First, a stubborn will that persists even today marked my juvenile and teen years. My formal public school education was marked by my ability to devote as little effort as was necessary to get by, while Dad urged a more committed and decidedly more successful approach.

I recall his frustration at my seeming inability to master arithmetic concepts, things that came very easily to him. He was an economic analyst for Getty Oil, later Texaco.

Dad was always a volunteer, at least as far back as I can remember. He volunteered at our church, Christ Church (Episcopal) in Delaware City. He volunteered for the Republican Party, serving as the Colonial Region Chair (comparable to our party central committees here in Frederick) for many years. He volunteered in the county's soil conservation program, eventually rising to a national director's position in Soil Conservation.

He ran for public office one time, a memorable experience that remains important. He committed himself fully to his campaign, having derived motivation from an environmental fight over a local landfill.

He took an old beat-up Ford and hand-painted it red, white and blue. He had my Uncle Son, a truly gifted artist, paint a large likeness on two plywood panels and mount them on a boat trailer. The red/white/blue car, truly a sight to behold, hauled around this self-promotion contraption.

He lost the race for county council, but the final results were much closer than anyone expected. He had taken on a sort-of shady, good-ole-boy power-broker type, and the race was a veritable squeaker based on past races.

Always knowledgeable on the subjects he takes on, Dad substitutes a genuine interest in people and process for flowery argument and an expansive vocabulary. He might not be the most eloquent speaker, but he cares about his causes.

He's a lifelong Republican, but a moderate on some social issues. He listens to Rush Limbaugh, but finds himself disagreeing on several issues. He knows that most major national political issues are more complex than Rush's simplistic, black and white take on the world.

He is very proud of his little brother Curt, my uncle the congressman. I was there sitting beside Dad the night Curt was sworn in as a member of the House of Representatives. All of Curt's brothers and sisters were there, as well as several busloads of friends and political supporters. It was during the '84 Reagan revolution, and Curt won the 7th Congressional District in southeastern Pennsylvania in impressive fashion. He's held the seat every two years since, often with Dad's help, always with his prayers and good karma.

Dad sits in his big leather easy chair in his den and watches Curt give speeches in Congress, watches him spar with pundits on political talk shows, and reads every print media report about Curt, both good and bad.

I see the pride in his eyes when his younger brother is featured in a national news report. Anyone can understand that. Harder to figure, but more reflective of who Dad really is, would be the pride he showed when my daughter Cassie was named the top responder at the Brunswick Volunteer Ambulance and Rescue Company for 2004 and 2005.

Dad was deeply moved by Cass's commitment to serving her fellow man, as that is a trait that he understands on a basic and fundamental level. He grew up working with his father at the Viscose Fire Company, as did many of his brothers.

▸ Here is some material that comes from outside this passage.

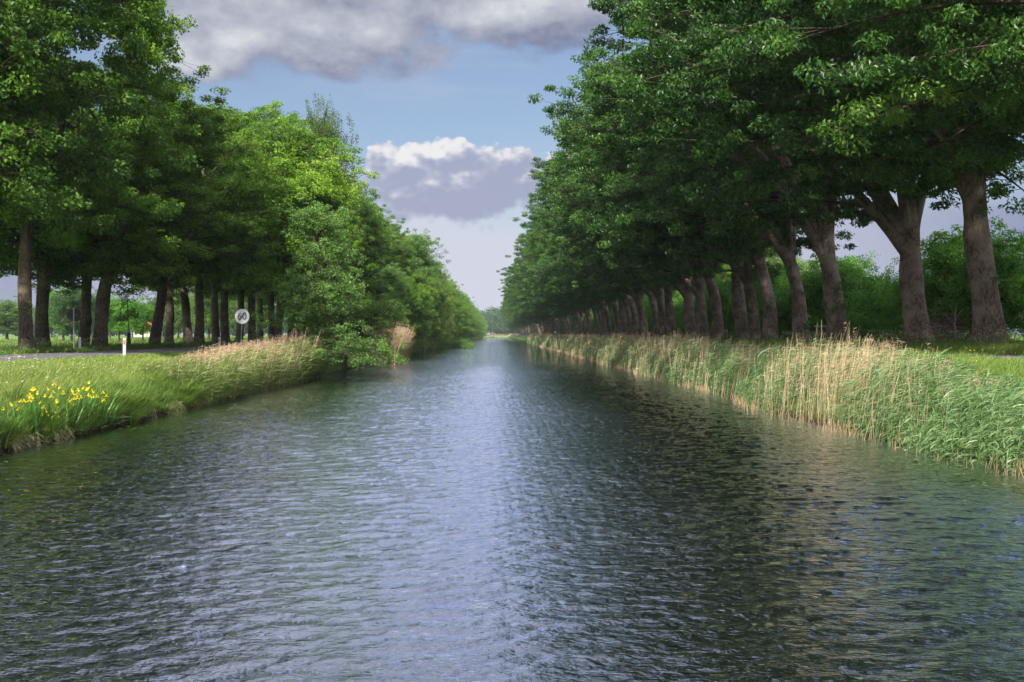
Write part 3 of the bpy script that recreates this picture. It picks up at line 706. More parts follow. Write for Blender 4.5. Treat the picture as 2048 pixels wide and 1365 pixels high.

In a touching and defining moment, he gave my daughter the badge and hatpin worn by my grandfather during his tenure as chief, chief engineer, and president. Cassie was moved by his gift, and holds those items as personal treasures.

Dad was standing by my side on the dais of the Maryland House of Delegates when I posed for a picture with the Speaker on Opening Day in 2003. He and Mom were there, and when I stood at my seat to take the oath of office, I looked up at him standing up there in the gallery.

My eyes filled with tears, I suspect his did as well. I might not take the time to tell him how important he is to me, how significant his influence has been on my politics, my personality, and my development as a public servant, but I should

Lessons in life he taught through his example are already ingrained in my son. Three generations of Richard Bancroft Weldon might be one or two too many for this world, but all three of us understand the importance of listening to others, striving to achieve compromise, and the difference between making our point and making someone else feel inferior.

Dick Weldon possesses the wisdom of a great thinker, but the heart and soul of a regular guy from the neighborhood in Marcus Hook.